I once bought a (disappointing) jumper from a Pure catalogue, and since then I have been bombarded with too many other clothing catalogues. I never buy anything from them, but still they plop through the letter box. A clutch of them arrived in the post this week – from Toast, Wrap, Poetry, Brora, and one I can’t recall the name of because the stuff inside was so gross I chucked it out. My question is –
Why are the clothes in autumn and winter catalogues always sludge-coloured? With long grey days and longer dark nights approaching, wouldn’t it be more cheering to wear brightly coloured clothes? Winter clothes are the sartorial equivalent of literary fiction – serious, subtle and too often miserable.
There is one garment that cheers me up, however. It’s a faux fur jacket from Wrap. You are supposed to wear it and embrace your inner rock chick. (They spell it rock-chic.) One of my regrets is not dressing like a rock chick when I was young enough to do so. In my next life I would like to dress like a rock chick.

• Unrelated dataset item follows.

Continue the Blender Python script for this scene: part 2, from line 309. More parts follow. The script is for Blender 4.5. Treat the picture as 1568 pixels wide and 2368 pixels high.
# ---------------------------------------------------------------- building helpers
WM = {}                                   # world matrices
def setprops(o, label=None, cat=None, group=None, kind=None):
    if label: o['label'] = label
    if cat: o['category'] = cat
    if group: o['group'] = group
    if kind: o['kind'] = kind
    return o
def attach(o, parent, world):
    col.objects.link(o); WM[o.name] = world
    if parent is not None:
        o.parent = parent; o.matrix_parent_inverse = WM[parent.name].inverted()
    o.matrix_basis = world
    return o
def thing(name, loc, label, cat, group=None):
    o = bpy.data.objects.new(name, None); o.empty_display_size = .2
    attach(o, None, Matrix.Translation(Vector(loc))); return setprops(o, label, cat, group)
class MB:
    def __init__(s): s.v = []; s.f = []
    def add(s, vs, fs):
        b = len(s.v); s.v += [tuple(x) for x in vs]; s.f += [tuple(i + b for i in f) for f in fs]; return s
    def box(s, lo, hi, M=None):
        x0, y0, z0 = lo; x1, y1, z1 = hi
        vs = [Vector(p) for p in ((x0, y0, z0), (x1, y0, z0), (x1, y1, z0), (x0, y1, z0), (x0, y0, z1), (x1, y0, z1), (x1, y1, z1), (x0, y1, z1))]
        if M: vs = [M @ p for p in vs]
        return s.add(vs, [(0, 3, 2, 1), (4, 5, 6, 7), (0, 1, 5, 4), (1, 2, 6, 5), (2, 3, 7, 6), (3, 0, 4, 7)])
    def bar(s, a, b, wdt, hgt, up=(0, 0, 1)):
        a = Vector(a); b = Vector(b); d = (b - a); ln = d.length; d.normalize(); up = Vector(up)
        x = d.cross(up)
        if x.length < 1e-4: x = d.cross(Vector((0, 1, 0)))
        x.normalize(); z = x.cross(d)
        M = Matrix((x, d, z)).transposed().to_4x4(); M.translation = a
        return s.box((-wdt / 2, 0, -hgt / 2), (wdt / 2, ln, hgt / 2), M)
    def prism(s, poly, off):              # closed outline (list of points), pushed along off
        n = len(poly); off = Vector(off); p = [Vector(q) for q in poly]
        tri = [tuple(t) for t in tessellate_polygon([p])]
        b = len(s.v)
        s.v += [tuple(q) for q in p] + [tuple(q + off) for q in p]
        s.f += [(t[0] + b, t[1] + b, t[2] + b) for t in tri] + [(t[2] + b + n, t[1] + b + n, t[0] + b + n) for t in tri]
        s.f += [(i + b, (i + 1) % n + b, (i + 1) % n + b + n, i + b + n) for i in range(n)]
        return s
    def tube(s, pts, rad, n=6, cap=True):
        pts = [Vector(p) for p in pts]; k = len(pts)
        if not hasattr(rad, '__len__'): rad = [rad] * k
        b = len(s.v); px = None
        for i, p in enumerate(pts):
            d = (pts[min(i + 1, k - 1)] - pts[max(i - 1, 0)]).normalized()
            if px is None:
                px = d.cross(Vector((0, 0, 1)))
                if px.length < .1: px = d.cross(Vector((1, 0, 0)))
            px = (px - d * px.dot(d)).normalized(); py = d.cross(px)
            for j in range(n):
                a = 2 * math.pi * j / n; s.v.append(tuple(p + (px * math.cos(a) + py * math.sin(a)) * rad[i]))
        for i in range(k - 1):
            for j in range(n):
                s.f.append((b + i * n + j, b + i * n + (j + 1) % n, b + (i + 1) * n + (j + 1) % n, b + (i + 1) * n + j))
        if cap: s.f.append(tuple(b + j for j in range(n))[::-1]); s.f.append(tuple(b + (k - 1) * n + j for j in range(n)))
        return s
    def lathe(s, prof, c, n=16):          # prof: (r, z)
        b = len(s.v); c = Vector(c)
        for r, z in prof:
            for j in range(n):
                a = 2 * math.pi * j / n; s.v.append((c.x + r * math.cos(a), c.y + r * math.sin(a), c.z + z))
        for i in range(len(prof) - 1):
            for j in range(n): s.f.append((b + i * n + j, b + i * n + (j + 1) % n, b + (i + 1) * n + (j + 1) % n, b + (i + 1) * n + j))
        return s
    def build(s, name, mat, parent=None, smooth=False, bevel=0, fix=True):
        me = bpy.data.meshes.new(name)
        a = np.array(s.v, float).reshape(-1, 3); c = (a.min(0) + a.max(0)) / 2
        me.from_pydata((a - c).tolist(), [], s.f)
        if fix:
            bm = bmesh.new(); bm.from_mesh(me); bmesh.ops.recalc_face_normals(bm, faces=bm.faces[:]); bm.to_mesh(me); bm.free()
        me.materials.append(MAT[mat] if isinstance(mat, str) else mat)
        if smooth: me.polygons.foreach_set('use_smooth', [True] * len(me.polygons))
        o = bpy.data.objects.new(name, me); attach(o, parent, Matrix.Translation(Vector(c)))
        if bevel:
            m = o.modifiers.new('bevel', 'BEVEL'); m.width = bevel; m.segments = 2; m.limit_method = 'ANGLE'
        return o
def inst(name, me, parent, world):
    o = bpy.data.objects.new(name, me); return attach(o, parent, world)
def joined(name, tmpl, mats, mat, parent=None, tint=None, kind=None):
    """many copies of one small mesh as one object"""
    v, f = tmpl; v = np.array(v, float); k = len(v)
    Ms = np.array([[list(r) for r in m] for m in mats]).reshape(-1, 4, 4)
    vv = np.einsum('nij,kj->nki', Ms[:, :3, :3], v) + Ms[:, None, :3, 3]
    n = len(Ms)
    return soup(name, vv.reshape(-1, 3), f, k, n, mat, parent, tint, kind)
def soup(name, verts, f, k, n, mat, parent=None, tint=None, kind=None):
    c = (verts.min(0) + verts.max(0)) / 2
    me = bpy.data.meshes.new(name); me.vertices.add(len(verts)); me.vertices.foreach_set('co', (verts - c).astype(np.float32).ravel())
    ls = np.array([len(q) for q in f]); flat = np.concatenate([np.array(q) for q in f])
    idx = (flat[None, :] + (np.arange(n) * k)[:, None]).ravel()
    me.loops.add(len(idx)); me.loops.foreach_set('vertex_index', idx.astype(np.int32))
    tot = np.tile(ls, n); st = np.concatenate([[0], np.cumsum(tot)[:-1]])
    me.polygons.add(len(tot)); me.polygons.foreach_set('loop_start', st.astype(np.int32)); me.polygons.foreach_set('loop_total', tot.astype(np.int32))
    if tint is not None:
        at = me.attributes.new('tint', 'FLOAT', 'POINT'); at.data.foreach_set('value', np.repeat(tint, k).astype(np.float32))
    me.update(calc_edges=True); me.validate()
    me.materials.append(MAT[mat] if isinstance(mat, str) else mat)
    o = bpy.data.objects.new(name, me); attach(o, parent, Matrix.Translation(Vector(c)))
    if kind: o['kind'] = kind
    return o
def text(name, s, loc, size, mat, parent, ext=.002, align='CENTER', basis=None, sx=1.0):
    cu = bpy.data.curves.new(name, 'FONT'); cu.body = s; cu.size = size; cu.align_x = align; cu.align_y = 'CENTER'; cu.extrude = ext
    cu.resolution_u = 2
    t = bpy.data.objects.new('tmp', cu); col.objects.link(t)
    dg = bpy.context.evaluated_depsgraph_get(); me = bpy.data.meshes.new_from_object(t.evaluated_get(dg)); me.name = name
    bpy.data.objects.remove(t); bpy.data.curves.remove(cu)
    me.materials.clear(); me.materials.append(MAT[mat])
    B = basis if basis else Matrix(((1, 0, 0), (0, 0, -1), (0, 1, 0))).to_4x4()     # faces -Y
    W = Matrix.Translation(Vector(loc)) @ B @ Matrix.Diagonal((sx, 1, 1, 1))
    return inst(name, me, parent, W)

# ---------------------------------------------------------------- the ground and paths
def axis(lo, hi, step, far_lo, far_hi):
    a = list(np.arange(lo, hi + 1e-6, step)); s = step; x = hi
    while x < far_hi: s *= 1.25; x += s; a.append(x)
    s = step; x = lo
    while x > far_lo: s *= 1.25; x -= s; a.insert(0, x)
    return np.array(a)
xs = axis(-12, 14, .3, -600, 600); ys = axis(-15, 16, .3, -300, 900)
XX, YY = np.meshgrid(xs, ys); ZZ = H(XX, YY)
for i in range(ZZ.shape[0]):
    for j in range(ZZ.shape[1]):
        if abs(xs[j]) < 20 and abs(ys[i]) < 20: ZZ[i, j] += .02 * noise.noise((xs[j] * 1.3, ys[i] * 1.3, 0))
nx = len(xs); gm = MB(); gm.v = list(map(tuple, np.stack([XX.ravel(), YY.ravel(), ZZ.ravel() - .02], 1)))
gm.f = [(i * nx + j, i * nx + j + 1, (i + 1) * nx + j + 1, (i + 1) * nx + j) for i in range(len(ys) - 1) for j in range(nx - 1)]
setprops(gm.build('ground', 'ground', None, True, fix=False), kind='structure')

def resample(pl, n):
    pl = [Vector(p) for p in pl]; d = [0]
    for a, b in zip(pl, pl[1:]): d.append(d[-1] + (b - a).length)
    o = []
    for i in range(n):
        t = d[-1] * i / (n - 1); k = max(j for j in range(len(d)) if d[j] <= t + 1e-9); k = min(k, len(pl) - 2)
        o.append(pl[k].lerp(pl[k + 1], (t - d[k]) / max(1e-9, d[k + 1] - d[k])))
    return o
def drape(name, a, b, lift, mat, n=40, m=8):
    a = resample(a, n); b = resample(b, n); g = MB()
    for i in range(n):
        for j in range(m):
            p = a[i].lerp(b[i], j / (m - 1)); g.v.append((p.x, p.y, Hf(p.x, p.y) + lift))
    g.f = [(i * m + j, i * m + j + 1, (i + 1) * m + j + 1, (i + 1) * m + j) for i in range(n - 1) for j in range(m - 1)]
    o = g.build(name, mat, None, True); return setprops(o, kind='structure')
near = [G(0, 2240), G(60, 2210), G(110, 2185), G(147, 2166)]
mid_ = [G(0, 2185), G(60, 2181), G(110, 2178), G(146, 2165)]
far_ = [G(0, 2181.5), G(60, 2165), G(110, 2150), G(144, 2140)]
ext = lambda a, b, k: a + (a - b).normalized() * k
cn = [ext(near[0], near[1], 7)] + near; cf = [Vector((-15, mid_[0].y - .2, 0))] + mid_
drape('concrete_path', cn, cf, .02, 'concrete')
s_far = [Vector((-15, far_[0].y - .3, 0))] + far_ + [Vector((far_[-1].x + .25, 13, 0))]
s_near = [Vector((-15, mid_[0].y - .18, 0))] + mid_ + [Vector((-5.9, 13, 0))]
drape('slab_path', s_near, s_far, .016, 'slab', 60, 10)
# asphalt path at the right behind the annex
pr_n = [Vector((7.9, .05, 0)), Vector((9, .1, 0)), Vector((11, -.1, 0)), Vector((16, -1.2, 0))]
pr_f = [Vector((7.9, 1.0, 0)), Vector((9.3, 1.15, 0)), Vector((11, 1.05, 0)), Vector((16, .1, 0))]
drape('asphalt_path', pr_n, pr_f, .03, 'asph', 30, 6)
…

And in the life after that I would like to be be a Quaker who makes an impact on the world (like Elizabeth Fry, or Joseph Rowntree, or George Cadbury who looked after his workers.) Or I could do both at once: be a worthy Quaker who dresses like a rock chick.
It’s a real shame I don’t believe in reincarnation. Enough of this woolgathering: it’s time to get up and cycle to Quaker Meeting (in my cut-price indigo denim jeans and my second-hand T shirt.)